Teleskop pozwoli naukowcom zajrzeć w przeszłość Wszechświata
Rozwój technologii przyzwyczaił nas do ciągłego pomniejszania otaczających nas urządzeń, lecz jeśli chodzi jednak o rozwój teleskopów to zdecydowanie "większe znaczy lepsze". HERA (Hydrogen Epoch of Reionization Array) jest jednym z największych radioteleskopów, który pozwala spoglądać nie tylko w dalekie zakątki, ale także na dokładniejsze obserwowanie najstarszych części Wszechświata. Nawet sprzed 13 miliardów lat.

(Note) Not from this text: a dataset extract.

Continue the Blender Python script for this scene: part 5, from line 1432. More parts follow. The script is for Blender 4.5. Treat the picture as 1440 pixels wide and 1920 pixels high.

HERA nie jest oczywiście maszyną do podróży w czasie. Jednak sposób działania światła sprawia, iż wielkie teleskopy spoglądają w przeszłość.
Dzięki temu, że światło podróżuje ze stałą prędkością, jesteśmy w stanie mierzyć odległości. Jak? Poprzez obserwacje czasu, jaki zajmuje światłu dotarcie do nas (mierzone w latach świetlnych). Patrząc więc na gwiazdę oddaloną o 10 miliardów lat, widzimy ją taką, jaką była 10 miliardów lat temu. Dzięki modyfikacji zobaczymy wszechświat sprzed nawet 13 miliardów lat.
Teleskop HERA składa się z 240 anten. Dzięki dotacji w wysokości 5,8 miliona dolarów, przekazanej przez fundację Gordona i Betty Moore, zostanie on rozbudowany o kolejne 110 anten.
Każda antena ma ok. 14 metrów, ułożone obok siebie zajmą powierzchnię ponad 10 boisk piłkarskich tj. 57 000 metrów kwadratowych.
Pełna funkcjonalność teleskopu jest przewidywana na rok 2019.
Dzięki modyfikacji zobaczymy Wszechświat sprzed nawet 13 miliardów lat.